Bazen bazı projelerin tamamlanması nedense gerekenden çooook daha uzun zaman alıyor.
İşte bu da onlara bir örnek.
Ahşap malzemeyi alalı yıllar oldu. Anneme yapacaktım. Banyosunda yedek tuvalet kağıtlarını dekoratif bir şekilde koyabilmesi için. Sonra annem ev değiştirdi. Bu 3. yıl sanırım. Daha bir heyecanlandım. Çünki evde banyo tuvalet sayısı toplam 3 adet oldu. Eh daha fazla bir kullanım alanı. Geçen eylül ayı idi sanırım. Kapanan balkonumu kendime özel stüdyo ilan edince bir şevk ile başladım ve zemin boyasını tamamladım.
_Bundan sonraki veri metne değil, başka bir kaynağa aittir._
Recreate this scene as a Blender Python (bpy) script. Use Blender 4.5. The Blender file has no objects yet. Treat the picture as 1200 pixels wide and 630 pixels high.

Annemin banyoları beyaz ve mavi tonlarında olduğu için beyaz üzerine mermer doku çalışması yaptım. Ama sonrası bir türlü gelemedi. Taki geçen hafta izin kullanana kadar. Artık evi boşaltma vakti yaklaştığına göre önceliği yarım projelere verdim. Bunu dekopaj ile tamamladım. Dekope edeceğim kelebekler az olduğundan eksik kalanı da peçeteler ile tamamaladım.
Bunları yaparımda sonrasında boyutlu boya kullanmadan olur mu? Olmaz tabiki. Onu da kullanınca işlem tamamlandı. En azından verniğe hazırdı.
Parlak sprey vernikler baktım çok pahalı bende sıvısını kullanayım istedim. Bir kat attım ama vernik kurumuyor nedense? Acaba havadaki nem ve sıcak mı diye düşünürken ikinci katı da attım. Değişen bir şey yok. Üstünden bir kaç gün geçmesine rağmen ellediğimde bir yapışkanlık. Sonra kapağıda yapışıp kalıyor. Baktım olmayacak bir kat da sprey vernik attım, yarı mat olanlarından. Bu problemimi çözdü. Ama nedenini bir türlü anlamadım.
Annem çok beğendi. Banyo veya tuvalet için fazla şık buldu. Hatta farklı yerlere koymayı önerdi ama “tuvalet kağıtlarının oralarda ne işi var anne” dedim. Hala antrede boş olarak kullanılmayı bekliyor.